Focus, perseverance, consistency, patience

A grey cat on the grass on her back looking at a butterfly. There is this sense when you are “young” that your accomplishments need to be a list of things that seem impressive to others. A list of several items you did. This isn't actually right, so here is another suggestion.


What is actually difficult, and worthwhile, instead is to do ONE single thing for a very, very long time. It's much harder and much rarer and results in outlier outcomes much more often. If I had only worked on a startup for a year, I would've gotten nowhere, the same way that if you work out for a few weeks and stop, it achieves nothing. Everything good in life comes from perseverance, but at the beginning, you're just like impatient: "I need to be somebody", "why does it take so long", the list goes on. Secret: you don't have to be somebody. You need just to be happy, what you're doing and make a living from it.

Be open for input

All of this is because it's the nature of the minds and the body to give up once things are hard and the easy fruits are picked already. Its why grit is so valuable. It's why Jeff Bezos is the richest guy and not the dude or dudette who did 10 startups for that same period. Compounding efforts produce outlier results. Yes, you can change directions to learn the tools, methods and strategies from other persons to accelerate your personal development. It's legitimate.

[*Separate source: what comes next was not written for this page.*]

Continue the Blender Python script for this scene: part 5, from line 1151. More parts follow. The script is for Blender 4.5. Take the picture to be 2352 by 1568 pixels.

I'm lucky that my monkey ambition brain is satisfied (for now). Now that I'm on the other side of it, I realize a ton of time was wasted. Focus is what gets you places. Being deeply good at a single thing, or good enough at two, maybe three things.


Choose one thing and spend 5 years or 10,000 hours on it. At the end of one year you won't have a ton of signal that it's working, but you develop yourself in the right direction.


If you quit just after one year, you only prove to yourself, that you were right. But year two would likely be easier. Your network is wider. More people see your thing and recognize it and the current quality - if you do things right and develop yourself. So on with year 3, 4, 5, etc. Now you're really somewhere and hopefully like, what you're doing right now. Most people (competition) have quit meanwhile. So, you're now way ahead in a much less crowded pack.


When you feel like quitting, the thing you should really get out of it is not "I quit" but instead "ah! Most people probably quit at this time. If I continue, good things will happen and it'll be less competition." But don't get me wrong, operational excellence is mandatory and if you try to hold your breath until you can compete with the humpback whales, you'll fail. Do your due diligence before you decide and commit for a relative long period of time.


When you focus on your body, mind and soul success should come one way or the other in life and business life. There are still factors out of your control. You can call it, what you want, if you're a rational and logical person. Be open for new input and bold decisions in order to seize opportunities that may only arise once in a lifetime.